Sa vie de journaliste de la presse écrite et de la radio est au cœur de son existence. La qualité et le respect presque maniaque de son travail sont reconnus de toutes et tous. C’est au cours d’une enquête sur les SDF que son attention est dirigée vers de possibles disparitions de telles gens, mais que personne des milieux d’aide ne parvient à expliquer. Sidonie met tout son talent et sa curiosité pour résoudre le mystère de ces disparitions; si toutes les apparences de ces événements sont observables sur le terrain, personne n’a vu où ils disparaissent et, encore moins, où on les amène.

Elle est certaine de n’avoir d’autre choix que de créer de toutes pièces un tel événement et elle choisit une certaine Iphigénie pour jouer le rôle de celle qu’on enlève et qui devient ainsi une disparue.

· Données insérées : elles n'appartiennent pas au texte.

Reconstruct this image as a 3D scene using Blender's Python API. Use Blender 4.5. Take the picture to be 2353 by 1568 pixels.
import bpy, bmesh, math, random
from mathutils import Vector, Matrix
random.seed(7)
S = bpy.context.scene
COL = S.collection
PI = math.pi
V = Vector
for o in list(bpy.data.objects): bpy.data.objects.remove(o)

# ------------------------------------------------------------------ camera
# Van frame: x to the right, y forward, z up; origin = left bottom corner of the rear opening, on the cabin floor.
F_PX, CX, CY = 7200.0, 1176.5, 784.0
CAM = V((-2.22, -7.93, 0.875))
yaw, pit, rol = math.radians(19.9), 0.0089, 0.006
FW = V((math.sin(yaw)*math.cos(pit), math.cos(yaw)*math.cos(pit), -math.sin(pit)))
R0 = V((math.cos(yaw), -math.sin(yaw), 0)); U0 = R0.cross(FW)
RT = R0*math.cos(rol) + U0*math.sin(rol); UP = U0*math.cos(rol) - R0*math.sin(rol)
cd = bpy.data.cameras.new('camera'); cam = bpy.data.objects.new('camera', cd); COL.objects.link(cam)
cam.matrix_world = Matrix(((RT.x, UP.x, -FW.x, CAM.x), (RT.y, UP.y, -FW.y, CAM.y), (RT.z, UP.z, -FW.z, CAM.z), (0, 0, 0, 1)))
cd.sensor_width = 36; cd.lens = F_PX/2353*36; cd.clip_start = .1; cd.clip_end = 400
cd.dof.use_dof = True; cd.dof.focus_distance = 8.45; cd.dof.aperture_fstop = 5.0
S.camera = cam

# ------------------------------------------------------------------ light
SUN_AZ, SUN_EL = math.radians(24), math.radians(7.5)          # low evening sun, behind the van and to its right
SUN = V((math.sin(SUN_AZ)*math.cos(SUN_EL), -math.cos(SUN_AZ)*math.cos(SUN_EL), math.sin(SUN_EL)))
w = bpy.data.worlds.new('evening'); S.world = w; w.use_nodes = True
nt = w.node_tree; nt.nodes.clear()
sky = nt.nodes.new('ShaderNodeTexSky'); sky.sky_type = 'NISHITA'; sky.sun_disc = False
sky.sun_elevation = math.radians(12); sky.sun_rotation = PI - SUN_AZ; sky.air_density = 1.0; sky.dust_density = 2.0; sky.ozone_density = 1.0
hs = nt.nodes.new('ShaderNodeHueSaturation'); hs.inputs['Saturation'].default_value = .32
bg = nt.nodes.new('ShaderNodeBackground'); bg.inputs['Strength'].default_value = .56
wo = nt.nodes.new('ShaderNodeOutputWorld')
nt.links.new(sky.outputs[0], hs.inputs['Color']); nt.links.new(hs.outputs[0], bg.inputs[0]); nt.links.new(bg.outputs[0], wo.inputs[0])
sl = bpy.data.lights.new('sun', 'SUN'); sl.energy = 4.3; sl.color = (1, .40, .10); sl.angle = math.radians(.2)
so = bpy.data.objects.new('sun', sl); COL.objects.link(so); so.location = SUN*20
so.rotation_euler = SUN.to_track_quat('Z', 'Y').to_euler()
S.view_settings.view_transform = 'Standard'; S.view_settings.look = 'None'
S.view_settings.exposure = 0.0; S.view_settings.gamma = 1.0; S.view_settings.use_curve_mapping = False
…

Elle demande à Lucius, un photographe qu’elle connaît, d’illustrer de la façon la plus vraisemblable possible le rapt. L’histoire d’Iphigénie écrite et les photos en main, elle présente le tout au journal qui l’emploie, étant donné qu’elle parle constamment de cette situation sans jamais, jusqu’alors, pouvoir prouver ce que certains disaient être une rumeur urbaine.

Ce qui devait arriver arriva : Sidonie fut à son tour enlevée et amenée dans une de ces résidences pour les « inlogés ». Catherine Leroux a très bien dosé la part de réalité et d’imaginaire, si bien qu’aussi fragiles que puissent sembler certains aspects de cette geôle, la vraisemblance dans le contexte social actuel est respectée. On craint d’abord plus que l’on veuille y croire, puis la réalité de ce qui est raconté fait pencher la balance.

Il faut dire que plus les péripéties relatives à la vie personnelle de Sidonie à l’extérieur des murs de la résidence/prison et sa vie intramuros se rapprochent, plus on se laisse prendre au piège de la narration qui prend ici et là des allures de science-fiction ou même à une forme de complotisme étatique. On est alors en droit de se demander qui est le plus proche de l’autre : la réalité ou la fiction?

Ce sont les « notes » qui concluent le roman qui nous permettent de mettre en perspective la dimension dystopique du récit par rapport au réel manque de logement ou d’habitation à prix abordable, selon divers contextes ou scénarios de la vie des individus dans la société québécoise actuelle. C’est aussi ça le rôle de la fiction littéraire : nous faire réfléchir aux situations extrêmes qui nous arrivent ou pourraient nous arriver, parfois sans crier gare.